Tuesday 20 November 2012

Richard Branson, Virgin, Banks and social media


Let's dive into one of the hottest subjects of the moment: social media (since I strongly believe in the perenity of this blog, I must add that we are in November of 2012... don't blame me if social media if no longer relevant in 2047 and you are reading this for the first time... and by the way: ask your parents about Facebook ;-)).

Banks like any other conceivable type of organization are trying to get Twitter followers, Facebook friends, LinkedIn connections and any other type of relationship in whatever social network there is... and so far... they're failing!

Funny, though, is that people working or owning those companies are faring much better than the companies themselves. Take:






- Richard Branson, 2.7 million followers in twitter, Virgin (all Virgins combined) less than a million.
- Fernando Alonso, 1.2 million followers, Ferrari, 350 thousands.
- Barack Obama, 21 millions, the white house 3 millions.
- Mark Cuban, 1.2M, the Dallas Mavericks, 240 thousands.
- Meg Whitman, 240K, HP, 160K.

So, people seems to be more interested in people than in organizations. As a matter of fact, the few (less than 10) companies in the top 100 twitter-followers ranking are news, sports or social media organizations. Traditional companies are way, way behind.

I think this by itself speaks volumes of how people relate to those traditional companies: they don't care much about them or the things they have to say.

But they care about the ways, thoughts and advice of the people linked to those companies... because they can empathize with those people... they can see them as talking in personal terms, even when a twitter is received by millions.

So companies trying to get more followers, fans, friends, etc need to relate to people more on a personal level and also talk more like they were people and not big abstract companies. Be more human and communicate to people, not just customers... relate, empathize, bond.

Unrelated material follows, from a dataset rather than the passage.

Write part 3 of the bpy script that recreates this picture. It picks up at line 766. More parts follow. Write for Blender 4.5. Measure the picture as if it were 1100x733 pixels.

To complete the picture, facebook sheds a somewhat different light with a more mixed results, sometimes the people have more "likes"(Branson and Obama), sometimes the organizations have more (Ferrari, the Dallas Mavericks and HP).



The difference is due to how people perceive the different social networks, Twitter followers are expressing an interest on what the followee (person/company) has to say; in Facebook a lot of people like public figures or companies because it tells something about them and not because they are fully interested in what those have to say, it is more like a personal statement, I "like" Ferrari.

To be be clear, bank facebook "friends" are not a big lot... Bank of America has less than 700k "likes" in Facebook and 58k Twitter followers. In LinkedIn, BofA is faring in the middle with 250k followers. And Bank of America serves more than 55 million people! You can imagine almost all other banks (if not all of them) have worse follower/customer ratios.

If banks want to leverage the power of social networks as communication and engagement channels they need to start doing things differently as they are doing them today.

A few ideas:
- relate to the people, be more "fun" and social, trying to be as neutral as possible (the real personalized message should be delivered through online or mobile banking)
- get a spokesperson... a person or a character that has a distinct personality and can even be separated from the bank, that represents the bank, but it is not THE bank. Talking in first person is great to make connections.
- promote people... for those wanting their 15 seconds of fame... help them.

So, let's stop just doing damage control and answering tweets about online and mobile banking problems and start relating to people.